«Наслышанный о безмерном и пассивном страдании русского духовенства, тем не менее хотел бы я узнать, многие ли из вас, препочтенейший Матвей Петрович, за минувшие двадцать лет спалили себя на манер староверских самосожженцев либо лам буддийских — всего в двадцати пяти годах отсюда? Нет, не по каменному полу кататься надлежало вам с риском насморка и в намерении прослезить Создателя, а бензинцем, бензинцем оплеснуться, да и пылать, пылать за милую душу… ибо лишь такого рода живыми факелами и высвечиваются на века столбовые дороги человечества!» (2,105).
Но показательно авторское отношение к экстремизму Вадима:
«Собственно, в той жёсткой и нечаянной реплике выхлестнулась застарелая боль за отца — может быть, последнего ортодоксально верующего служителя церкви небесной, до такой степени призванного боками расплачиваться за её земные прегрешения, что даже поставленного в необходимость виниться перед детьми за дарование им жизни на сей постылой земле. Опять же бессознательно высказанная мысль содержала в себе всю тактику христианского мученичества, когда оно при завоевании вселенной взамен кроткой, для мирного употребления горной заповеди непротивления злу насилием, побеждало его беспримерным личным страданьем. Такого рода человеческие факелы всегда бросали во мрак грядущего не менее яркий, чем светочи передового ума, слепительный луч, и потом поколения пользовались им как тоннелем сквозь каменную толщу зверства при выходе на свой высший биологический рубеж» (2,190–191).

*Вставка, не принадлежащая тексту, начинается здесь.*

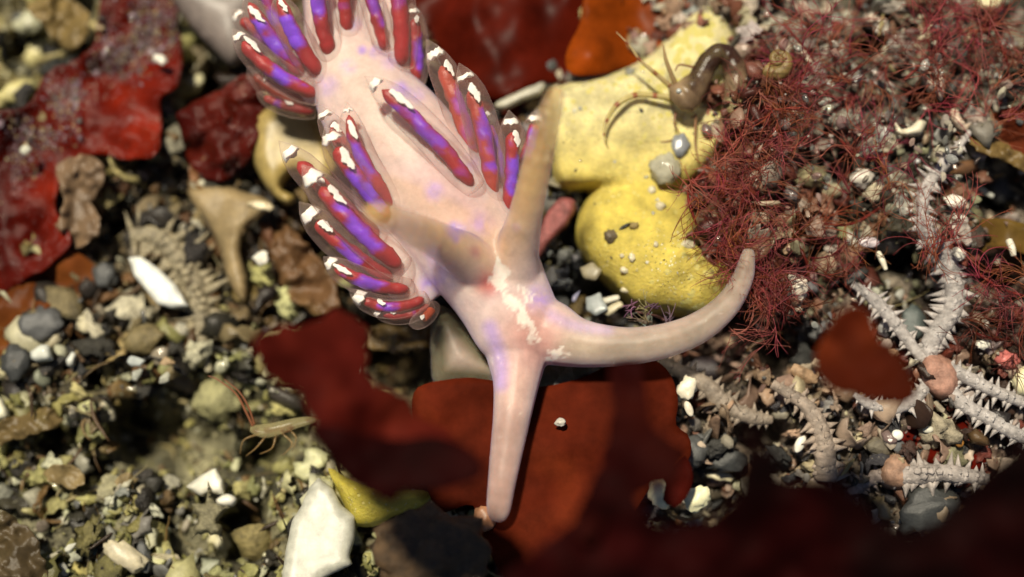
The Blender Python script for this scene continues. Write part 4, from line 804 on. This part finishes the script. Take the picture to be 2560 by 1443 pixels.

Двойственность, неотчётливость позиции самого Леонова сказалась в этом пассаже вполне определённо. Назвать еретика о. Матвея «последним ортодоксально верующим служителем церкви небесной» — значит откровенно обнаруживать то ли незнание основ веры, то ли равнодушие к ним. Волевое самоубийство никогда не может рассматриваться Церковью «факелом», освещающим путь для грядущего человечества. Самоубийство есть грех. «Беспримерное личное страдание» всегда проявлялось в непротивлении безбожным насильникам и приятии казни, но не в совершении самоубийства. Да и что это за заповедь, пригодная лишь «для мирного употребления»? Заповеди даны были для «употребления» при всех условиях и во все времена. И ещё: не разделяет ли автор ненароком мысль своего инфернального персонажа?
Леонов, к слову, чрезмерно сосредоточивает внимание на социальном происхождении Вадима, исключительно этим объясняя его взгляды и поступки: «В поведении Вадима Лоскутова той поры явственно просматривается ущербное сознание своего как бы первородного греха, свойственного многим выходцам из церковной среды, в силу чего она весь прошлый век поставляла в революцию отменного качества кадры. С изнанки наглядевшись на отцовскую профессию, поповские дети в России бежали в прямо враждебные ей математику, естествознание, политику, зачастую из самых семинарских стен, откуда им открывался прямой путь приходского священника, в наследственное, ничем не колебимое благоденствие» (2,197).
Ну, касательно «ничем не колебимого благоденствия» — автор погорячился. Главное же: внешние обстоятельства, несомненно, влияли на выбор судьбы детьми священнослужителей, но и внутренние личностные побуждения не стоит сбрасывать со счетов.
В итоге взаимоотношений отца с сыном происходит трагическое по своей внутренней сущности событие: о. Матвей сообщает Вадиму итог своих жизненных исканий:
«С Богом не мудри, памятуя, что
Вера должна быть детская… Ибо сказано было:
Терпит ли поражение дьявол, или торжествует?..
Семейство Лоскутовых покидает Старо-Федосеево, скрываясь в зауральской беспредельности. Ангел же бежит от Земли, и судьба человечества остаётся в неизвестности.
Автор предупреждает человечество о возможном падении на пути «к звёздам», к чаемому благоденствию.
В ряду различных парадоксов, рождаемых фантазией автора в текущем процессе отображения познаваемого бытия, стала и попутная догадка (попутная ли?), что всякий человек искусства есть тот творец-соработник, который помогает всем прочим преодолевать тяготы реальной жизни — бегством от мира, то есть именно от этой жизни:
«…Искусство наше буквально ходит по хлебу, которым можно утолять нынешний голод людей в их чрезвычайном бегстве от настигающего мира. Причём одни… бегут из личной стеснённости в тупик мнимого простора, другие же, напротив, стремятся укрыться в пустыне самих себя…» (3,118).